Detection of deformation induced electromagnetic radiation from cement- barium titanate composite under impact loading

Abstract

Electromagnetic radiation (EMR) responses from cement–BaTiO3 (BT) composites under impact loading have been presented in this paper. The bulk density, dielectric constant and piezoelectric charge coefficient of the cement-BT composites are observed to increase while the loss tangent decreases with increase in BT content in the composites. Measurements have been carried out using cylindrical, semi-cylindrical and quarter cylindrical antennae.

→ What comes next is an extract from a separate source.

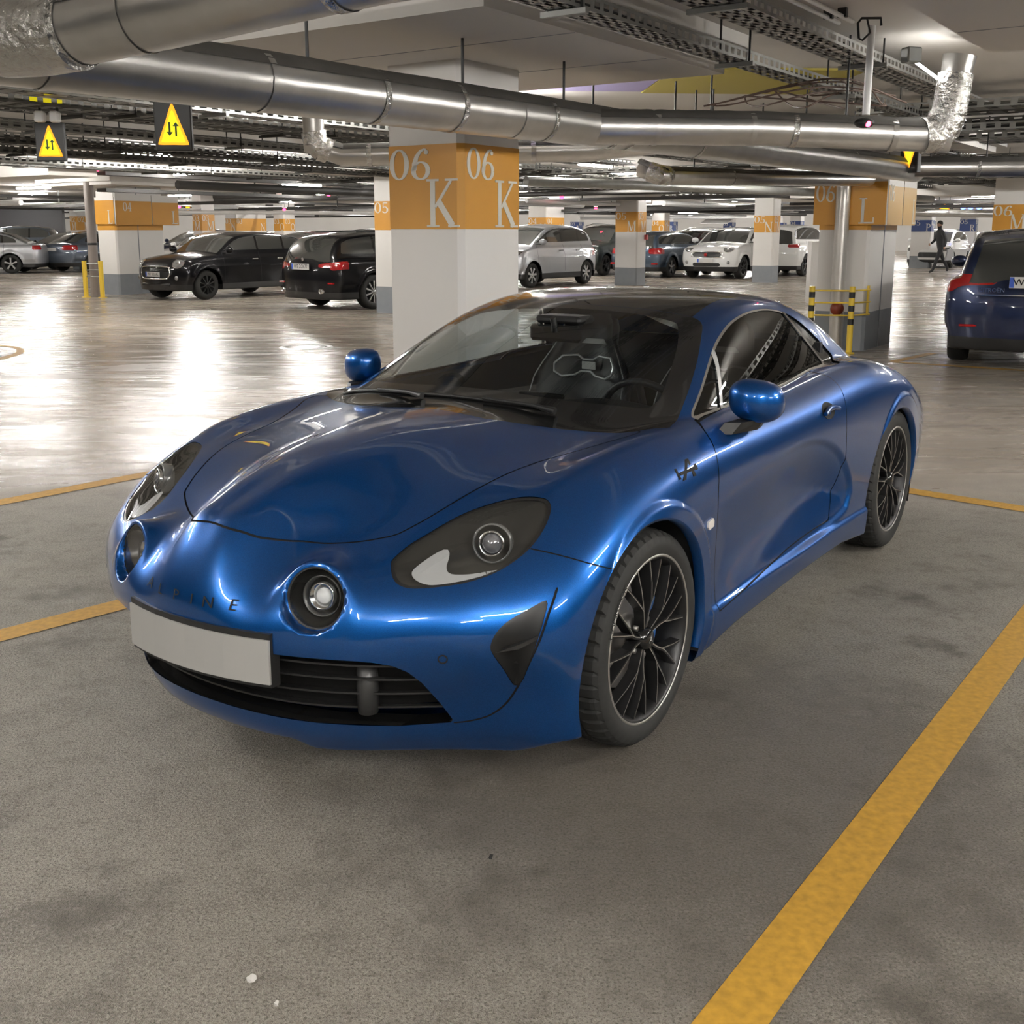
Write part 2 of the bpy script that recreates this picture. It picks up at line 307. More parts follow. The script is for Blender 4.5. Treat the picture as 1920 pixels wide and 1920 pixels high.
# ---------------------------------------------------------------- columns
def column(label, corner, su, sv, ang=UA, num='06', let='K', band=(1.465, 1.965), plinth=.47, paint=None, seam=False, tophi=ZC, both=True, faces='uv', hl=.285, hn=.185, sx=.98):
    """front corner at `corner`; one face runs along u (right), the other along v (left)"""
    paint = paint or M_ORANGE; u = Vector((math.cos(ang), math.sin(ang), 0)); v = Vector((-u.y, u.x, 0)); c = Vector((*corner, 0)); ctr = c+u*su/2+v*sv/2
    t = thing('concrete_column', label, 'column', ctr, ang); ch = .035
    def ring(e): return [(-su/2+ch-e, -sv/2-e), (su/2+e, -sv/2-e), (su/2+e, sv/2+e), (-su/2-e, sv/2+e), (-su/2-e, -sv/2+ch-e)]
    MB().prism(ring(0), 0, tophi, lambda a, b, h: (a, b, h)).build('shaft', M_WHITE, t)
    MB().prism(ring(.002), 0, plinth, lambda a, b, h: (a, b, h)).build('grey_plinth', M_GREYP, t)
    bd = MB().prism(ring(.0035), band[0], band[1], lambda a, b, h: (a, b, h)).build('painted_band', paint, t)
    if seam: MB().box((-su/2+.60, -sv/2-.002, tophi/2), (.018, .012, tophi)).build('joint_seam', M_GREYP, t)
    z0, z1 = band; H = z1-z0
    for f in faces:
        n = sv if f == 'v' else su
        # local frame: x from the left edge of that face as seen
        if f == 'v': F = lambda x, y, h: (-su/2-.0035-h, sv/2-x, y)
        else: F = lambda x, y, h: (-su/2+x, -sv/2-.0035-h, y)
        mb = MB(); lettering(mb, num, .0 if f == 'v' else .045, z1-.02-hn, hn, F, sx*(1.5 if f == 'v' else 1.3)); mb.build('number_lettering', M_LETTER, bd)['kind'] = 'stuff'
        w = glyph(let)[1]*hl*sx; mb = MB(); lettering(mb, let, (n-w-.005) if n < .75 else n-w-.05, z0+.012, hl, F, sx); mb.build('column_letter', M_LETTER, bd)['kind'] = 'stuff'
    return t
column('big white column with orange band 06 K standing right behind the blue coupe', (-.30, 6.66), .60, .555)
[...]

Marked enhancement in the values of EMR voltage for all experiments at different heights of impact and with different antennae is observed as the content of BT is increased from 5% to 40% in the cement–BT composites. The EMR voltage increases, respectively from 0.58 V to 1.16 V, 384–732 mV and 259–520 mV for cylindrical antenna, semi-cylindrical antenna and quarter cylindrical antenna with the increase in BT content from 5% to 40% in cement–BT composites at the same level of impact (height of impact = 21 cm). Also average EMR energy release rate increases from 0.00007 V2–sec/sec to 0.00047 V2–sec/sec, 0.000065 V2 – sec/sec to 0.000214 V2 – sec/sec and 0.000032 V2 – sec/sec to 0.000135 V2 – sec/sec with the increase in BT content from 5% to 40% in cement–BT composites impacted from a height of 21 cm as measured by cylindrical antenna, semi-cylindrical antenna and quarter cylindrical antenna respectively. The EMR voltage is observed to decrease smoothly initially and then attain constancy with increase in distance of measurement location from the sample. In addition, the EMR responses were found to be proportional to the height of impact in all the cement–BT composites indicating that EMR measurement technique can effectively be used for structural health monitoring.